■ WHAT TO PRODUCE:
Beginning with the first line of the data below, reproduce every line unchanged, ending with the line that holds "t=np.clip((x-a)/(b-a),0,1); return t*t*(3-2*t)".

■ DATA:
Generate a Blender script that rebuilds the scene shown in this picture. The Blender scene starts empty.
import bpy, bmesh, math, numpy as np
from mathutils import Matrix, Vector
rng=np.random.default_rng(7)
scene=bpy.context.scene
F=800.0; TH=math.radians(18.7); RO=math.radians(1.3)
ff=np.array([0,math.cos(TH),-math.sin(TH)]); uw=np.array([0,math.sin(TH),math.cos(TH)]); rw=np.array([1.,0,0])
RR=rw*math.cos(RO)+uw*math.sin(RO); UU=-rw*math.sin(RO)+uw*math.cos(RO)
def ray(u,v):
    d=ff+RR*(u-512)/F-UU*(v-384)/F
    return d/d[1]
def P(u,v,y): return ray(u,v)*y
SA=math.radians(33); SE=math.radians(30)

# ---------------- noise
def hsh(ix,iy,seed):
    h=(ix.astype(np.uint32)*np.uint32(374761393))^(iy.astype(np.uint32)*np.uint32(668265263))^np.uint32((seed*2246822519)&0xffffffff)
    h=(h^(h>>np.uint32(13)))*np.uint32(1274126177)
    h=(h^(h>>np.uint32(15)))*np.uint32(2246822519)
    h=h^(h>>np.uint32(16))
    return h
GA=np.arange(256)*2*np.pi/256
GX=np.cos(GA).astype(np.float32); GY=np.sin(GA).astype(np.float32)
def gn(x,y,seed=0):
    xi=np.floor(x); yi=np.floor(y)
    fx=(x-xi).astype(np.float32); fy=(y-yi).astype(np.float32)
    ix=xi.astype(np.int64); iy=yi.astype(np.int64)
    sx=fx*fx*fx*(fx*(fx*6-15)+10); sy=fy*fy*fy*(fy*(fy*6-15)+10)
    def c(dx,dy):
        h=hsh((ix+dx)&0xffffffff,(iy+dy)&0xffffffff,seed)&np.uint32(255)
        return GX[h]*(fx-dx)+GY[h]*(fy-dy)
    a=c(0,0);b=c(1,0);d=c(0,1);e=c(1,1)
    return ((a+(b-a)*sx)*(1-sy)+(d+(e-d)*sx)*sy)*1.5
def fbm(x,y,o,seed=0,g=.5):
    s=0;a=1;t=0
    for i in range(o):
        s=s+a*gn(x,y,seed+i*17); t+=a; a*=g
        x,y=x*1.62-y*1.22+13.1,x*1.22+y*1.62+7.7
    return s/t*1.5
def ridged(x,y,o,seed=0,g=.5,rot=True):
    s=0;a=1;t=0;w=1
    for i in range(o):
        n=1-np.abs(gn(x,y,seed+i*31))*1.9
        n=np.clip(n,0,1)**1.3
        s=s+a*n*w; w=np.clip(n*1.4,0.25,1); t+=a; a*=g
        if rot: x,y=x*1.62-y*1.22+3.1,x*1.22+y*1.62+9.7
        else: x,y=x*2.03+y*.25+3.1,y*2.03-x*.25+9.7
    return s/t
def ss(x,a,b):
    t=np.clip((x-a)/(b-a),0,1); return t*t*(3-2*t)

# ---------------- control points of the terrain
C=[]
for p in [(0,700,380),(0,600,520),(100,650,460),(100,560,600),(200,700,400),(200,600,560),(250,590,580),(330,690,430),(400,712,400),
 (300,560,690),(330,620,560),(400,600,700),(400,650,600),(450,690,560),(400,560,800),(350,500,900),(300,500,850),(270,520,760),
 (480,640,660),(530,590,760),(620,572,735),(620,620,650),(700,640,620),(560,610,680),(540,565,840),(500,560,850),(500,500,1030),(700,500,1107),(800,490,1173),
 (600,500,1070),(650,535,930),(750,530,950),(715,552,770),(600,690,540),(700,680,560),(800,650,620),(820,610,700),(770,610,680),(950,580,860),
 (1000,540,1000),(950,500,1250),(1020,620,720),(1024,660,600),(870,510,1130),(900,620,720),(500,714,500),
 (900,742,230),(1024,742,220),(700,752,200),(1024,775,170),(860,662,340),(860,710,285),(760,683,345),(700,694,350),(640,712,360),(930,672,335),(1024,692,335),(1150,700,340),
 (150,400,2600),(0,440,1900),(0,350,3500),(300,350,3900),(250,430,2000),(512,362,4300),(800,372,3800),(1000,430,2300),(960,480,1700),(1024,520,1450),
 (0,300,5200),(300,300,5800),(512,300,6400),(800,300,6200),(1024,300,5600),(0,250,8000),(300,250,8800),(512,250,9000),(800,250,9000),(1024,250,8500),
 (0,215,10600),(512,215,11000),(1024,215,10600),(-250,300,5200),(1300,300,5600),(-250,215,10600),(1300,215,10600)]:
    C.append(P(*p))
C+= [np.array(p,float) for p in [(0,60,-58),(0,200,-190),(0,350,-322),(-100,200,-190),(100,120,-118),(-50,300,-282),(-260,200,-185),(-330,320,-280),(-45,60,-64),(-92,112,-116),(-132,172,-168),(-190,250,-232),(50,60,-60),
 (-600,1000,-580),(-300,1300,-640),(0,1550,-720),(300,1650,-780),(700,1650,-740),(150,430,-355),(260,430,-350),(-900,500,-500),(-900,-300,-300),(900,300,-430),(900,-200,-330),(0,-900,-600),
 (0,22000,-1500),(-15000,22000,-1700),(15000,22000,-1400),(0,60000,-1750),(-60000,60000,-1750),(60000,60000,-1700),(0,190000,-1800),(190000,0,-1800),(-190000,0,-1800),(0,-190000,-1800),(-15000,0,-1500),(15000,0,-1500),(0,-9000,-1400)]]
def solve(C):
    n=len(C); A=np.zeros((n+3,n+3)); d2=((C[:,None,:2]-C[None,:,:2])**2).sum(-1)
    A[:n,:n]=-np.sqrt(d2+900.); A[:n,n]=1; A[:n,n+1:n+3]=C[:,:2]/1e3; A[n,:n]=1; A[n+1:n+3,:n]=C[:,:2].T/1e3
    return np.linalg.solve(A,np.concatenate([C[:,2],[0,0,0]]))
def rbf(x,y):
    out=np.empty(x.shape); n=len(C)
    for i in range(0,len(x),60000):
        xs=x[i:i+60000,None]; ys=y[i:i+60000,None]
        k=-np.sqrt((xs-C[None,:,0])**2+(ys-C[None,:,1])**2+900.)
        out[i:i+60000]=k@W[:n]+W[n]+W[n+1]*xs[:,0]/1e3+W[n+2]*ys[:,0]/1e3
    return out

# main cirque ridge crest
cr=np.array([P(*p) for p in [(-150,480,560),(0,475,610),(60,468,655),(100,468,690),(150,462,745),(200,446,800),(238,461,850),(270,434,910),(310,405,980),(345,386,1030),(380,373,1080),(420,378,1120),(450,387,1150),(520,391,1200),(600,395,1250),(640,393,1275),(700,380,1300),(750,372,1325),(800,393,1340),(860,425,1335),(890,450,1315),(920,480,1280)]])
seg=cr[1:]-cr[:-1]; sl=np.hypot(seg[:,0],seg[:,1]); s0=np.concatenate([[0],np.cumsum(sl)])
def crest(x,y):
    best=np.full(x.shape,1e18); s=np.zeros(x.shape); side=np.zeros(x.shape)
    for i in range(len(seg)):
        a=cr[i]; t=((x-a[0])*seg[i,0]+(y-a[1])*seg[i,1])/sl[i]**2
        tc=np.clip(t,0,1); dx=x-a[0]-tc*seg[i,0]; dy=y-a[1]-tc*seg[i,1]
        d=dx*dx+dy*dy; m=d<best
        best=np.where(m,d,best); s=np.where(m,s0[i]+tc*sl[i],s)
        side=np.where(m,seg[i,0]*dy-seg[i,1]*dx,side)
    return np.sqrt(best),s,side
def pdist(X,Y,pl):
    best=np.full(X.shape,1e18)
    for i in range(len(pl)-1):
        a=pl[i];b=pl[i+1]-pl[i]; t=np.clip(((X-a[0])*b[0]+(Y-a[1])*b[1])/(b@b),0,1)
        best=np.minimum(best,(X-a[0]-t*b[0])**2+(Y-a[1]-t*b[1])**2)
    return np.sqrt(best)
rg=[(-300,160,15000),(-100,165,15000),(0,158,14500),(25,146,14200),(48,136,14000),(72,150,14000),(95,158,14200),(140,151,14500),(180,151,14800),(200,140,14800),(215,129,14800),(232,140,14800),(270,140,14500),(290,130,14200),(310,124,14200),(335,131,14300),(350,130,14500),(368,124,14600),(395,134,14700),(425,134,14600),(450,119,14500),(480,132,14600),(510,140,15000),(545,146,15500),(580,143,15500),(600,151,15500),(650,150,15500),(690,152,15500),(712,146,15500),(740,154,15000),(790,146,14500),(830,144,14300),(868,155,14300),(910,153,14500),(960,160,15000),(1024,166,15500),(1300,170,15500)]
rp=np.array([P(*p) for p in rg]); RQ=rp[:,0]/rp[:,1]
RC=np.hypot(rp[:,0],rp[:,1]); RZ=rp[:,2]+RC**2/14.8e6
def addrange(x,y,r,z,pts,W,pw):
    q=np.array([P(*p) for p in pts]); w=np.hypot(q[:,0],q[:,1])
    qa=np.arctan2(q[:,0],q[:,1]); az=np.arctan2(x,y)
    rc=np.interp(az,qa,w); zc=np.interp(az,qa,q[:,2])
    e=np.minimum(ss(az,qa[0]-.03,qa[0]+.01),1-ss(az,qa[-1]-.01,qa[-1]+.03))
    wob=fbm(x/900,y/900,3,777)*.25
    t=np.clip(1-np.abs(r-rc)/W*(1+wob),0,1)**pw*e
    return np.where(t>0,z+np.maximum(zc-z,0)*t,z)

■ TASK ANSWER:
Generate a Blender script that rebuilds the scene shown in this picture. The Blender scene starts empty.
import bpy, bmesh, math, numpy as np
from mathutils import Matrix, Vector
rng=np.random.default_rng(7)
scene=bpy.context.scene
F=800.0; TH=math.radians(18.7); RO=math.radians(1.3)
ff=np.array([0,math.cos(TH),-math.sin(TH)]); uw=np.array([0,math.sin(TH),math.cos(TH)]); rw=np.array([1.,0,0])
RR=rw*math.cos(RO)+uw*math.sin(RO); UU=-rw*math.sin(RO)+uw*math.cos(RO)
def ray(u,v):
    d=ff+RR*(u-512)/F-UU*(v-384)/F
    return d/d[1]
def P(u,v,y): return ray(u,v)*y
SA=math.radians(33); SE=math.radians(30)

# ---------------- noise
def hsh(ix,iy,seed):
    h=(ix.astype(np.uint32)*np.uint32(374761393))^(iy.astype(np.uint32)*np.uint32(668265263))^np.uint32((seed*2246822519)&0xffffffff)
    h=(h^(h>>np.uint32(13)))*np.uint32(1274126177)
    h=(h^(h>>np.uint32(15)))*np.uint32(2246822519)
    h=h^(h>>np.uint32(16))
    return h
GA=np.arange(256)*2*np.pi/256
GX=np.cos(GA).astype(np.float32); GY=np.sin(GA).astype(np.float32)
def gn(x,y,seed=0):
    xi=np.floor(x); yi=np.floor(y)
    fx=(x-xi).astype(np.float32); fy=(y-yi).astype(np.float32)
    ix=xi.astype(np.int64); iy=yi.astype(np.int64)
    sx=fx*fx*fx*(fx*(fx*6-15)+10); sy=fy*fy*fy*(fy*(fy*6-15)+10)
    def c(dx,dy):
        h=hsh((ix+dx)&0xffffffff,(iy+dy)&0xffffffff,seed)&np.uint32(255)
        return GX[h]*(fx-dx)+GY[h]*(fy-dy)
    a=c(0,0);b=c(1,0);d=c(0,1);e=c(1,1)
    return ((a+(b-a)*sx)*(1-sy)+(d+(e-d)*sx)*sy)*1.5
def fbm(x,y,o,seed=0,g=.5):
    s=0;a=1;t=0
    for i in range(o):
        s=s+a*gn(x,y,seed+i*17); t+=a; a*=g
        x,y=x*1.62-y*1.22+13.1,x*1.22+y*1.62+7.7
    return s/t*1.5
def ridged(x,y,o,seed=0,g=.5,rot=True):
    s=0;a=1;t=0;w=1
    for i in range(o):
        n=1-np.abs(gn(x,y,seed+i*31))*1.9
        n=np.clip(n,0,1)**1.3
        s=s+a*n*w; w=np.clip(n*1.4,0.25,1); t+=a; a*=g
        if rot: x,y=x*1.62-y*1.22+3.1,x*1.22+y*1.62+9.7
        else: x,y=x*2.03+y*.25+3.1,y*2.03-x*.25+9.7
    return s/t
def ss(x,a,b):
    t=np.clip((x-a)/(b-a),0,1); return t*t*(3-2*t)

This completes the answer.